REQUIRED TASK →
In the material below, please retype the lines from the very first through the one with "hand(mb, wr2, W(848, 848, 3.40)", exactly and without pictures.

DATASET EXCERPT →
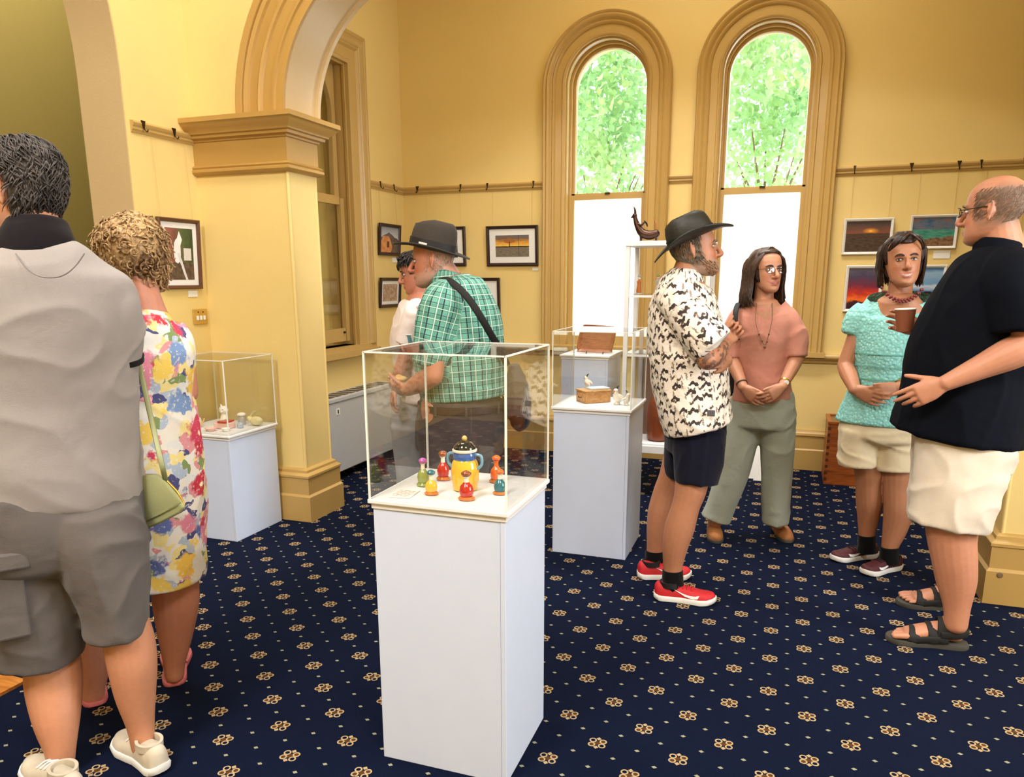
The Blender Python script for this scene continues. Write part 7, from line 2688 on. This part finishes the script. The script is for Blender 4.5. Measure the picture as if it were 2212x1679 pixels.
# ================================================================== old man in checked shirt
def man_check():
    Y = 3.48
    sv = side_at(990, Y)
    vw = np.cross(Z, sv)
    r = person('older man in a green checked shirt, taupe trousers and grey felt hat', V3(-1.55, 3.48, 0))
    f = unit(-sv + vw * .22)
    H = Head(W(935, 562, Y - .02), unit(f - Z * .10), k=1.06, jaw=1.04, nose=1.1)
    mb = MB()
    head_parts(mb, H)
    limb(mb, [(985, 640, Y), (974, 615, Y), (962, 590, Y), (945, 565, Y)], [.085, .068, .062, .060], n=18)
    rtube(mb, [(925, 1055, 650, Y, .15), (920, 1065, 730, Y, .15), (925, 1070, 830, Y, .15), (925, 1070, 900, Y, .15)], sv, n=20)
    sh, el, wr = W(952, 648, 3.285), W(936, 812, 3.215), W(880, 842, 3.27)
    mb.tube([sh, (sh + el) / 2, el], [.056, .053, .047], n=16)
    mb.tube([el, el + (wr - el) * .4, wr], [.047, .050, .033], n=16)
    hand(mb, wr, W(845, 838, 3.34) - wr, unit(vw * .8 + Z * .5), unit(Z - sv * .2), curl=(.5, .55, .6, .65), size=1.02)
    sh2, el2, wr2 = W(985, 650, 3.68), W(950, 805, 3.70), W(882, 838, 3.52)
    mb.tube([sh2, (sh2 + el2) / 2, el2], [.054, .05, .044], n=14)
    mb.tube([el2, (el2 + wr2) / 2, wr2], [.044, .044, .031], n=14)
    hand(mb, wr2, W(848, 848, 3.40) - wr2, unit(-vw * .6 + Z * .5), unit(Z), curl=(.5, .55, .6, .65), size=1.0)

    def paint(V, col):
        L = H.loc(V)
        x, y, z = L.T
        m_ = np.clip((.02 - y) / .03, 0, 1) * np.clip((.075 - z) / .02, 0, 1) * np.clip((z + .08) / .03, 0, 1) * (np.abs(x) < .1) * (np.abs(y) < .13)
        ear = np.exp(-((y + .005) / .024) ** 2 - ((z + .005) / .034) ** 2)
        k = (m_ * (1 - np.clip(ear * 1.6, 0, 1)) * .30)[:, None]
        col[:, :3] = col[:, :3] * (1 - k) + np.array((.45, .36, .32)) * k
    for xs, Yk in (((945, 948, 952, 955), 3.36), ((1040, 1036, 1030, 1025), 3.60)):
        base = V3(*W(xs[3], 900, Yk))
        limb(mb, [W(xs[0], 880, Yk), V3(base[0], Yk, .48), V3(base[0], Yk, .10)], [.085, .058, .040], n=14)
    make_body(r, mb, (.60, .27, .19), H, voxel=.0038, cheek=.7, lip=(.42, .16, .13), paint=paint, stubble=((.55, .45, .40), .35))
    eyes(H, r, 'irisb', 'browg')
    hm = MB()
    strands(hm, H, 420, lambda g: (g.uniform(math.pi * .92, math.pi * 2.08), g.uniform(-.05, .06)), lambda th, z, g: (g.uniform(-.1, .1), -g.uniform(.008, .016)), lift=(.0006, .0024), r=.0011, seed=41, nseg=4)
    hm.build('hair', hair_mat('short_white_hair', srgb(150, 128, 118), srgb(214, 196, 184)), r, smooth='all')
    # felt hat
    hat = thing_part('hat', r, H.P(0, 0, .05))
    ha = unit(H.u - H.f * .34)
    hf = unit(H.f - ha * (H.f @ ha))
    hs = H.s
    hc = H.P(0, -.006, .056)
    R = []
    for zz, rx, ry in ((-.012, .089, .114), (.02, .088, .114), (.06, .086, .111), (.095, .081, .104), (.118, .072, .092), (.128, .055, .076), (.122, .030, .050), (.112, .012, .022)):
        ring = []
        for a in np.linspace(0, 2 * math.pi, 44, endpoint=False):
            ct, st = math.cos(a), math.sin(a)
            pinch = 1 - .16 * max(0, st) ** 2 * max(0, zz - .03) / .08
            slope = -.020 * max(0, st) * (zz > .11)
            ring.append(hc + ha * (zz + slope) + hs * rx * pinch * ct + hf * ry * st)
        R.append(ring)
    MB().rings(R).build('crown', 'feltgrey', hat, smooth='all')
    R = []
    for q, th_ in ((0, .003), (.35, .003), (.7, .003), (1.0, .0025), (1.0, -.0025), (.7, -.003), (.35, -.003), (0, -.003)):
        ring = []
        for a in np.linspace(0, 2 * math.pi, 56, endpoint=False):
            ct, st = math.cos(a), math.sin(a)
            rx, ry = .088 + .060 * q, .113 + .078 * q
            lift = q * q * (.014 * ct * ct - .016 * max(0, st) ** 2 - .004 * max(0, -st) ** 2)
            ring.append(hc + ha * (-.010 + lift + th_) + hs * rx * ct + hf * ry * st)
        R.append(ring)
    R.append(R[0])
    MB().rings(R, cap0=False, cap1=False).build('brim', 'feltgrey', hat, smooth='all')
    band(MB(), hc + ha * .012, hs, hf, ha, .0890, .1148, .019, .0028).build('hat_band', 'ribbon', hat, smooth=True)
    bp = hc + ha * .010 - hs * .090 + hf * .026
    MB().obox(bp - hs * .006, hf * .020 + ha * .000, ha * .0045, hs * .0015).build('hat_badge', 'eyew', hat)
    # checked shirt
    mb = MB()
    rtube(mb, [(934, 1012, 602, Y, .085), (920, 1034, 616, Y, .135), (908, 1058, 636, Y, .195), (899, 1076, 672, Y, .220), (895, 1088, 722, Y, .225), (896, 1093, 780, Y, .225), (903, 1094, 825, Y, .220), (910, 1093, 857, Y, .215)], sv, n=38, sub=5, cap=.06)
    mb.tube([W(968, 632, 3.35), W(950, 660, 3.275), W(936, 715, 3.255), W(927, 785, 3.245)], [.080, .090, .088, .083], n=24, sub=5, cap=.08)
    mb.tube([W(990, 632, 3.62), W(985, 665, 3.69), W(965, 720, 3.71), W(955, 780, 3.71)], [.075, .085, .083, .08], n=22, cap=.08)
    bones = [(W(1000, 866, Y), W(978, 610, Y), -vw, .20, 1.0), (W(960, 640, 3.30), W(927, 790, 3.245), -vw, .088, .46), (W(990, 640, 3.65), W(955, 790, 3.71), vw, .088, .46)]
    garment('shirt', mb, 'plaid', r, .0068, 5, .0065, 5, (1, 1, .8), 33, bones)
    mb = MB()
    rtube(mb, [(928, 1008, 612, Y, .092), (932, 1004, 597, Y, .080), (944, 998, 584, Y, .074)], unit(sv - Z * .30), n=26, sub=4, cap=.1)
    garment('collar', mb, 'plaid', r, .006, 3, .001, bones=bones)
    # belt, trousers
    mb = MB()
    rtube(mb, [(908, 1092, 862, Y, .205), (903, 1092, 890, Y, .208), (899, 1090, 930, Y, .205), (898, 1086, 970, Y, .19)], sv, n=34, cap=.25)
    for x0, x1, Yk in ((900, 1002, 3.37), (960, 1086, 3.59)):
        c0, (rx0, _) = ring_px(x0, x1, 930, Yk, .12)
        mb.tube([c0, V3(c0[0] - .01, Yk, .45), V3(c0[0], Yk, .06)], [(rx0, .115), (.085, .095), (.085, .09)], side=sv, n=26, sub=6, cap=.05)
    garment('trousers', mb, 'taupe', r, .0082, 4, .0065, 5, (1.1, 1.1, .7), 35)
    c, (rx, ry) = ring_px(906, 1093, 874, Y, .207)
    bl = thing_part('belt', r, c)
    band(MB(), c, sv, -vw, Z, rx + .004, ry + .004, .017, .004, 60).build('strap', 'brownbelt', bl, smooth=True)
    for a in (-2.2, -1.5, -.7, -.35, .4):
        p = c + sv * (rx + .009) * math.cos(a) - vw * -(ry + .009) * math.sin(a)
        nrm = unit(sv * math.cos(a) / rx + vw * math.sin(a) / ry)
        MB().obox(p, np.cross(nrm, Z) * .006, nrm * .002, Z * .026).build('belt_loop', 'taupe', bl)
    for x0, Yk in ((955, 3.37), (1020, 3.59)):
        b0 = W(x0, 930, Yk)
        sneaker(r, V3(b0[0] + .07, Yk, 0), V3(b0[0] - .20, Yk + .02, 0), dict(sole='sandalsole', upper='brownbelt', collar='brownbelt', lace='darklace', logo='logo'), 1.1, 0)
    return r


man_check()
o = thing('satchel', 'grey fabric and dark leather satchel slung on the man in the checked shirt', 'bag', W(1120, 920, 3.56))
sd = side_at(1060, 3.4)
MB().tube([W(946, 604, 3.40), W(962, 603, 3.315), W(985, 617, 3.262), W(1012, 645, 3.243), W(1038, 684, 3.25), W(1060, 722, 3.295), W(1078, 752, 3.36), W(1096, 790, 3.46)], [(.0165, .003)] * 8, side=unit(sd + Z * .7), n=10, sub=4, cap=.3).build('strap', 'blackstrap', o, smooth='all')
mb = MB()
rtube(mb, [(1098, 1122, 790, 3.56, .05), (1094, 1136, 820, 3.56, .085), (1092, 1146, 860, 3.56, .10), (1092, 1147, 895, 3.56, .10)], sd, n=22, cap=.3)
garment('pouch', mb, 'bagfabric', o, .0075, 4, .006, 16, seed=4)
mb = MB()
rtube(mb, [(1094, 1148, 893, 3.56, .103), (1096, 1146, 906, 3.56, .10), (1100, 1132, 916, 3.56, .09)], sd, n=22, cap=.3)
mb.build('leather_base', 'bagleather', o, smooth='all')
o = thing('pastry', 'golden round pastry in the hands of the man in the checked shirt', 'pastry', W(866, 826, 3.36))
mb = MB()
mb.ell(W(866, 819, 3.36), .034, .030, .016, 18, 10)
mb.ell(W(862, 815, 3.36), .020, .018, .014, 14, 8)
mb.build('bun', 'pastry', o, smooth='all')


# ================================================================== woman in white tee
def woman_white():
    Y = 3.98
    sv = side_at(890, Y)
    vw = np.cross(Z, sv)
    r = person('dark-haired woman in a white T-shirt beside the man in the felt hat', V3(-2.12, 3.98, 0))
    f = unit(-sv + vw * .05)
    H = Head(W(901, 588, Y), unit(f - Z * .22), k=.97, jaw=1.0, nose=.9)
    mb = MB()
    head_parts(mb, H)
    limb(mb, [(912, 665, Y), (910, 645, Y), (907, 620, Y), (904, 595, Y)], [.075, .058, .052, .05], n=18)
    rtube(mb, [(872, 950, 665, Y, .13), (866, 950, 730, Y, .14), (872, 948, 810, Y, .13), (868, 948, 870, Y, .14)], sv, n=20)
    sh, el, wr = W(902, 675, 3.80), W(872, 778, 3.76), W(853, 838, 3.72)
    mb.tube([sh, (sh + el) / 2, el], [.046, .043, .038], n=14)
    mb.tube([el, el + (wr - el) * .4, wr], [.038, .038, .026], n=14)
    hand(mb, wr, W(846, 868, 3.72) - wr, sv, -vw, curl=(.4, .45, .5, .5), size=.92)
    sh2, el2, wr2 = W(905, 675, 4.16), W(880, 775, 4.14), W(884, 752, 3.86)
    mb.tube([sh2, (sh2 + el2) / 2, el2], [.046, .043, .038], n=14)
    mb.tube([el2, (el2 + wr2) / 2, wr2], [.038, .038, .026], n=14)
    hand(mb, wr2, W(884, 742, 3.78) - wr2, unit(-sv), Z, curl=(.6, .65, .7, .7), size=.92)
    for x, Yk in ((885, 3.90), (905, 4.06)):
        b0 = W(x, 880, Yk)
        limb(mb, [b0, V3(b0[0], Yk, .42), V3(b0[0], Yk, .08)], [.08, .055, .038], n=14)
    make_body(r, mb, (.55, .25, .19), H, voxel=.0042, cheek=.5, lip=(.40, .12, .11))
    eyes(H, r, 'iris', 'brow')
    hm = MB()
    hair_cap(hm, H, lambda th: (.065 if .5 < th < math.pi - .5 else (-.005 if (th < .5 or th > math.pi - .5) and th < math.pi + .1 else -.07)), .012)
    strands(hm, H, 260, lambda g: (g.uniform(0, 2 * math.pi), g.uniform(.06, .117)), lambda th, z, g: (g.uniform(-.2, .2), -g.uniform(.02, .04)), lift=(.010, .020), r=.004, seed=51)
    hm.build('hair', hair_mat('black_hair', srgb(14, 12, 14), srgb(52, 44, 46), .4), r, smooth='all')
    sg = thing_part('sunglasses', r, H.P(0, .07, .09))
    for q in (-1, 1):
        MB().ell(H.P(q * .032, .088, .094), .026, .008, .016, 16, 8, (H.s, H.f, H.u)).build('lens', 'black_pad', sg, smooth='all')
        MB().tube([H.P(q * .056, .082, .096), H.P(q * .082, .03, .070), H.P(q * .086, -.03, .045)], [.003] * 3, n=8, sub=3).build('temple', 'black_pad', sg, smooth='all')
    mb = MB()
    rtube(mb, [(886, 934, 644, Y, .07), (872, 948, 654, Y, .125), (858, 955, 674, Y, .185), (848, 958, 705, Y, .20), (843, 958, 735, Y, .20), (850, 956, 775, Y, .185), (856, 955, 820, Y, .185), (856, 955, 862, Y, .19)], sv, n=34, sub=5, cap=.08)
    mb.tube([W(905, 662, 3.87), W(894, 690, 3.79), W(878, 745, 3.77)], [.062, .068, .066], n=20, cap=.1)
    mb.tube([W(908, 662, 4.08), W(898, 690, 4.16), W(886, 740, 4.17)], [.062, .068, .066], n=20, cap=.1)
    garment('tee', mb, 'whitetee', r, .0078, 5, .006, 6, (1, 1, 1), 43)
    mb = MB()
    rtube(mb, [(852, 950, 850, Y, .165), (845, 950, 890, Y, .175), (842, 948, 930, Y, .17)], sv, n=30, cap=.3)
    for x0, x1, Yk in ((843, 925, 3.89), (848, 935, 4.07)):
        c0, (rx0, _) = ring_px(x0, x1, 920, Yk, .1)
        mb.tube([c0, V3(c0[0] - .01, Yk, .42), V3(c0[0], Yk, .05)], [(rx0, .10), (.085, .085), (.075, .08)], side=sv, n=24, sub=6, cap=.05)
    garment('trousers', mb, 'palegrey', r, .0085, 4, .0045, 7, (1, 1, .6), 45)
    for x0, Yk in ((885, 3.89), (892, 4.07)):
        b0 = W(x0, 920, Yk)
        sneaker(r, V3(b0[0] + .06, Yk, 0), V3(b0[0] - .18, Yk + .02, 0), dict(sole='sole_white', upper='sole_white', collar='sole_white', lace='sole_white', logo='logo'), .95, 0)
    return r


woman_white()
cp = W(884, 736, 3.745)
o = thing('paper_cup', 'teal paper cup held by the woman in the white T-shirt', 'cup', cp - Z * .03)
MB().lathe(cp - Z * .04, [(.025, 0), (.027, .001), (.033, .070), (.031, .070), (.026, .004)], 28).build('cup_wall', 'cupteal', o, smooth=True)
MB().lathe(cp + Z * .0305, [(.033, 0), (.035, .002), (.035, .004), (.031, .005)], 28).build('rim', 'paperwhite', o, smooth=True)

EXERCISE SOLUTION →
The Blender Python script for this scene continues. Write part 7, from line 2688 on. This part finishes the script. The script is for Blender 4.5. Measure the picture as if it were 2212x1679 pixels.
# ================================================================== old man in checked shirt
def man_check():
    Y = 3.48
    sv = side_at(990, Y)
    vw = np.cross(Z, sv)
    r = person('older man in a green checked shirt, taupe trousers and grey felt hat', V3(-1.55, 3.48, 0))
    f = unit(-sv + vw * .22)
    H = Head(W(935, 562, Y - .02), unit(f - Z * .10), k=1.06, jaw=1.04, nose=1.1)
    mb = MB()
    head_parts(mb, H)
    limb(mb, [(985, 640, Y), (974, 615, Y), (962, 590, Y), (945, 565, Y)], [.085, .068, .062, .060], n=18)
    rtube(mb, [(925, 1055, 650, Y, .15), (920, 1065, 730, Y, .15), (925, 1070, 830, Y, .15), (925, 1070, 900, Y, .15)], sv, n=20)
    sh, el, wr = W(952, 648, 3.285), W(936, 812, 3.215), W(880, 842, 3.27)
    mb.tube([sh, (sh + el) / 2, el], [.056, .053, .047], n=16)
    mb.tube([el, el + (wr - el) * .4, wr], [.047, .050, .033], n=16)
    hand(mb, wr, W(845, 838, 3.34) - wr, unit(vw * .8 + Z * .5), unit(Z - sv * .2), curl=(.5, .55, .6, .65), size=1.02)
    sh2, el2, wr2 = W(985, 650, 3.68), W(950, 805, 3.70), W(882, 838, 3.52)
    mb.tube([sh2, (sh2 + el2) / 2, el2], [.054, .05, .044], n=14)
    mb.tube([el2, (el2 + wr2) / 2, wr2], [.044, .044, .031], n=14)
    hand(mb, wr2, W(848, 848, 3.40) - wr2, unit(-vw * .6 + Z * .5), unit(Z), curl=(.5, .55, .6, .65), size=1.0)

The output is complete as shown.